On the Road Again
On the Road Again
(An excerpt of Donald D. Erwin's "My Life As I Remember It.")
My father had been wistfully talking about moving back to Kansas for some time and, during the winter of 1947-1948, he had an opportunity to sell the farm for several times more than he had paid for it. That was all the incentive he needed to scratch his itchy feet. I don’t recall what my mother’s feelings were, but I feel certain that all of her memories of California included deprivation, hardship, extremely hard work, and occasional ridicule as an “Okie.”
So, in the early spring of 1948, the farm, the cattle, the farm machinery and most of our household goods were sold. Mom kept her Singer sewing machine, various keepsakes, and Dad kept a few tools, but everything else – except our personal things – were disposed of. As part of the land transaction Dad took in trade a near-new 1947 Jeep Station Wagon. He and my mother drove back to Kansas in it to get “the lay of the land,” and find a farm to buy. In the meantime, I stayed with Raymond and Alma until they returned.

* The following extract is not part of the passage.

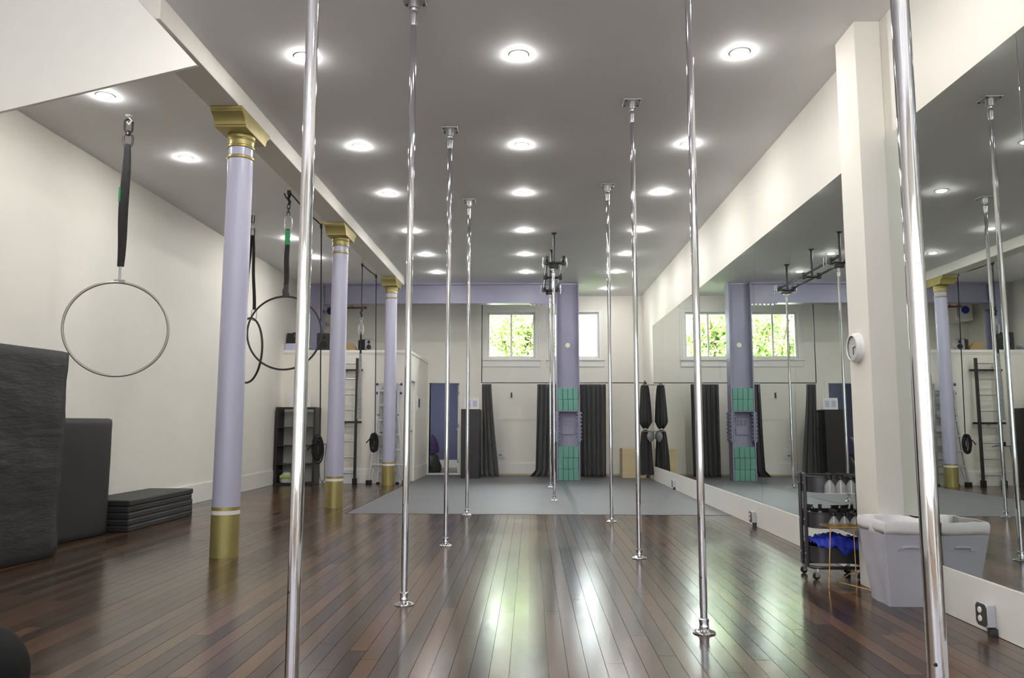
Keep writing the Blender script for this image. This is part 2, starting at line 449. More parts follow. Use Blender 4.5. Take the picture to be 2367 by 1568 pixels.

Dad wanted to sell my Model A, but I put up such a fuss that he soon gave up on the idea. He decided, albeit reluctantly, that we could convoy back to Kansas.
We left Madera in June after my freshman year of high school was concluded. We followed U.S. Highway 99 to Bakersfield, then Route 58 through Tehachapi and Mojave to Barstow, where we connected to U.S. Highway 66. We then followed U.S. 66 through Needles, Kingman, Williams, Flagstaff, Gallup, Albuquerque and Santa Fe to Tucumcari, and there switched to U.S. 54 to Wichita. On this trip, in contrast to 1936, we stayed in a “tourist cabin” each night.
U.S. Highway 66 in 1948, was a two-lane road that tended to follow the route of the Santa Fe Railroad’s trans-continental route, which in turn generally meandered along the old pioneer route to southern California. It was then about fifteen hundred miles from Madera to Wichita. It would be shorter now, but in 1948, the Interstate highways had not yet been built.
The national speed limit during WW2 had been thirty-five miles-per-hour, but as soon as the war ended it was raised to sixty-five on most major highways. But in some areas of the country – primarily in the wide-open stretches of desert and prairie – there was no speed limit at all.
There were many areas of the old main continental routes where passing was not allowed. It is the same today on secondary routes where there are steep up- or down-grades, curves, or other blind spots that make it extremely dangerous to do so.
Even though it was my father’s habit to drive on the shoulder of the roadway to allow people to pass, in many instances it was just too dangerous for anyone to do so. Most of our fellow motorists were thus frustrated by having to poke along behind us. They were anxious to “get on down the road.” When they could finally safely pass many would go by with their horns blaring, but it never seemed to faze my father. It was frustrating for me as well to have to stay behind Dad’s Jeep all the way. My Model A could cruise at about forty, and I wanted to GO. Nevertheless, the trip was a great adventure for me. I felt very adult, driving my own car all the way to Kansas.
It was exciting when we went through the Indian reservations in Arizona and New Mexico. I had been exposed to Native Americans in California, but those individuals had been, for the most part, integrated into the white majority. This was the first time that I had seen real Indians, and I half expected a war party to come whooping out from behind a hill or cluster of Joshua trees. We crossed the Continental Divide about thirty miles east of Gallup, New Mexico, and passed by the Grand Canyon Caverns at Peach Tree. It would have been fun to take the tour, but Dad announced that we didn’t have the time or money for such foolishness.
Interstate 40 now bypasses Santa Fe, but we passed through it on our way to Kansas in 1948. An avid reader, I had read all of Zane Grey’s books, and Santa Fe and the Santa Fe Trail were often the subjects of his writings. My lingering memories of Grey’s storytelling, combined with the early Spanish architecture of the many buildings and homes, allowed me to fantasize that I had just arrived in a wagon train from St. Louis on the Santa Fe Trail (even though I was traveling east in a Model A Ford). I specifically recall the old Spanish mission.
Ruth and I visited Santa Fe and the mission in the late 1970s, but it was not the same. Perhaps it was the commercialization, or perhaps it was because the Indian street vendors were using electric cash registers, or maybe it was just that I couldn’t conjure up the image of Zane Grey’s Santa Fe. Whatever the reason, the former mystique was gone.
The trip from Madera to Wichita in 1948 took five days. I was fifteen years old.